High ability workers have a lower cost (c) for the same K hours. Low ability workers have higher cost (C) thus they will only work if M is higher. 

Thus, by setting a contract cost of K, only folks with high ability will work for you for a fee M. 

Auctions

3 types

  • Ascending Bid: you should pay what you really value things at. The net benefit is how much you bid (what you think it’s worth to you) minus what you pay. 
  • Second Price: sealed bid.
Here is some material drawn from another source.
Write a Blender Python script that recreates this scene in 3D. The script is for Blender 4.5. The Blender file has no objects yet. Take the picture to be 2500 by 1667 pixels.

Highest bid wins it, but pays second highest bid as the price. 
  • Sealed Bid

Different types of bidders

  • Rational
  • Emotional/Psychological
  • Rule-following

Surplus is value – bid (V-B)

So you maximize your value by bidding V/2. 

Public Projects or Public Goods

Hidden information issue, how do you help people reveal their value. 
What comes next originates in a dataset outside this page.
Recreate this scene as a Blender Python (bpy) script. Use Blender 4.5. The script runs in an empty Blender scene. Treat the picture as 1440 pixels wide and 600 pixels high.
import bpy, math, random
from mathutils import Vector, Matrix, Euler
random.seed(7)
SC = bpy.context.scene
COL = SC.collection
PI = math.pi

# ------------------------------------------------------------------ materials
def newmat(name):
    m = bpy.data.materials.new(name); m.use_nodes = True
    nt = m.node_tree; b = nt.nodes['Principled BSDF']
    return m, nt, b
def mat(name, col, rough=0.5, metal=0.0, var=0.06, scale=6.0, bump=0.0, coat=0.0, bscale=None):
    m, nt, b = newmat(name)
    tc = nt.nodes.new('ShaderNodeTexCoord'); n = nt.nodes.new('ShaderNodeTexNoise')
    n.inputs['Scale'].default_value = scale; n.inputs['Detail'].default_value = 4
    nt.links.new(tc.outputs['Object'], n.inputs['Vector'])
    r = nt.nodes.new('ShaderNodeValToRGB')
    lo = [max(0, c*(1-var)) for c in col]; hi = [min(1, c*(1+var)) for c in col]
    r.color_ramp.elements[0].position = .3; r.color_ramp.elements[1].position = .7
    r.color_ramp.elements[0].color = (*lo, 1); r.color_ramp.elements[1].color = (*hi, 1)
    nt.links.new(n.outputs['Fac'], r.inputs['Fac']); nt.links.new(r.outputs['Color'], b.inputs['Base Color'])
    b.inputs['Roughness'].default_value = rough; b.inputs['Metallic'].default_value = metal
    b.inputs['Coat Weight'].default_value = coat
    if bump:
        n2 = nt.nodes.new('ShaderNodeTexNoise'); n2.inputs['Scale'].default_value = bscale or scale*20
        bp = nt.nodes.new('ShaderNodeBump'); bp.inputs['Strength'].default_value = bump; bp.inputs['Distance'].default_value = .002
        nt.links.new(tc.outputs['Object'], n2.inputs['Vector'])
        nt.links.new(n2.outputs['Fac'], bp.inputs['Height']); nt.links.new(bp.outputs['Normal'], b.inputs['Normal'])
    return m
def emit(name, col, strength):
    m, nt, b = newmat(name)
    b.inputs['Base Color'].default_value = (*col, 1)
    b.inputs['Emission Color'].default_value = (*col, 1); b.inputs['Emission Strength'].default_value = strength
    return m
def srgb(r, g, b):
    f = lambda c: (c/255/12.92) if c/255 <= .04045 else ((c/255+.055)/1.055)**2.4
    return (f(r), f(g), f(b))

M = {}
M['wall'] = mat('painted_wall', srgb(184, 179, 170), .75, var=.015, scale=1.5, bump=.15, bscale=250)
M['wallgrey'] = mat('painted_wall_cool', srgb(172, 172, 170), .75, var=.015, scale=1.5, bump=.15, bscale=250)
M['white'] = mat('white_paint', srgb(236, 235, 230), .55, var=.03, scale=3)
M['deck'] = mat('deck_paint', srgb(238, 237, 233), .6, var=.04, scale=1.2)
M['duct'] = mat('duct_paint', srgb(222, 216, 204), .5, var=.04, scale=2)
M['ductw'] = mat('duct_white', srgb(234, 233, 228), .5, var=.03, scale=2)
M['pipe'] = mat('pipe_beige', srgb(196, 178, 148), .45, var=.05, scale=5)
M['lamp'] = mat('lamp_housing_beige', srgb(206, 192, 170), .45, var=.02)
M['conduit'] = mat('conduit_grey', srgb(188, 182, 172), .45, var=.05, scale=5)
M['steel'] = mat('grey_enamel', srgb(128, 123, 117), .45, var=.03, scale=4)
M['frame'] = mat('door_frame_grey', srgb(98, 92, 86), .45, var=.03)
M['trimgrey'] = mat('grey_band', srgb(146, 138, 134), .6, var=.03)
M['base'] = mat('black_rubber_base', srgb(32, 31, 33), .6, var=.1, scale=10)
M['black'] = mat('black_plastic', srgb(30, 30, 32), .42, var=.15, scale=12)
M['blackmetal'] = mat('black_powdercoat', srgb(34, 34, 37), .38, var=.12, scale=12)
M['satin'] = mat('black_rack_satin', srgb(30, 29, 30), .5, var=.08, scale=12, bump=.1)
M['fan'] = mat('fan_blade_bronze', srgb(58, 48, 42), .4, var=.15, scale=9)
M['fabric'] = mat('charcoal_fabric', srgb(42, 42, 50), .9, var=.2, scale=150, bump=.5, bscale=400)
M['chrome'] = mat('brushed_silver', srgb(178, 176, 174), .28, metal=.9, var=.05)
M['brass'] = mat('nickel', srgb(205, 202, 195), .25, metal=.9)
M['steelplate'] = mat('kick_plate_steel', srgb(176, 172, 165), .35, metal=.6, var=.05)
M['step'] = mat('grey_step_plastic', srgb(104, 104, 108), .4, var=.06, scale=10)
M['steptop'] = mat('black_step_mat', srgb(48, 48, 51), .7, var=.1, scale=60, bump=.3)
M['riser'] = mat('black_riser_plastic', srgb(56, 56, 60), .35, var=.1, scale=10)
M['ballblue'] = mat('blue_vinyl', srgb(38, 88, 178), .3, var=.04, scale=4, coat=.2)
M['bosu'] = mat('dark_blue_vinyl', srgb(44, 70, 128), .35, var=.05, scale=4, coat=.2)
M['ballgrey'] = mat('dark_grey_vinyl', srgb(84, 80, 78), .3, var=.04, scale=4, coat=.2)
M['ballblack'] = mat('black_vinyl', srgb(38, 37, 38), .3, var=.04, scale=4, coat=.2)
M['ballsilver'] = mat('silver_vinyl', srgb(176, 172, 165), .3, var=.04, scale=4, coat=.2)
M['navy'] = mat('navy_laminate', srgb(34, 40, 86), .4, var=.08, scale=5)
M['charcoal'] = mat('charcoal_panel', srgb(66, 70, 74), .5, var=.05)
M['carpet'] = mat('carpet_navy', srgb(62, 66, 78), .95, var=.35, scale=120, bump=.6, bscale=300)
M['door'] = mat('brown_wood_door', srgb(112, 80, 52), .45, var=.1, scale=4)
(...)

Idea: pay the minimum amount you have to pay to make the project viable, others will contribute the rest. 

Clark, Groves, and Vicry pivot: ask each person to say how much they’d pay for the project. They have the incentive to reveal the true amount to maximize the chances that they’ll benefit for the project. However, each person wants to pay the least they can knowing the value of the public good to others. So if I value something at $200 that costs $500, and two other people value it at $200 each, I will claim that I value it at $100 so that I pay less and the project is still funded. 

You can show that it’s impossible to design a mechanism that accomplishes all of the following: 

  • Efficient
  • People always join (not coerce them)
  • Incentive compatible
  • Balanced

Replicator Dynamics

Various strategies and the proportion on each changes over time based on various factors. You can apply this to evolution. You have various phenotypes and the prevalence of one particular phenotype will vary based on current percentage of this phenotype (how many there are) and the fitness/adaptability of that. 

Replicator equation

Balance the two process (rational vs. sociological)

Probability(t+1) = Probability(t) * payoff.

Interesting idea: we have a lot of people driving SUV because of collective action. Ideally, we would drive compact cars (easier to park, fuel efficient, etc.), but if we encounter an SUV we feel unsafe and can’t see around that SUV, thus we tend to migrate to SUVs even though it’s inefficient. 

Fisher’s theorem

Higher variance leads to higher adaptability. The more variation, the faster the population adapts to the better phenotype. 

Theorem: Change will be proportional to the variance. 

Prediction and the many model thinker

Crowd’s error = average error – diversity!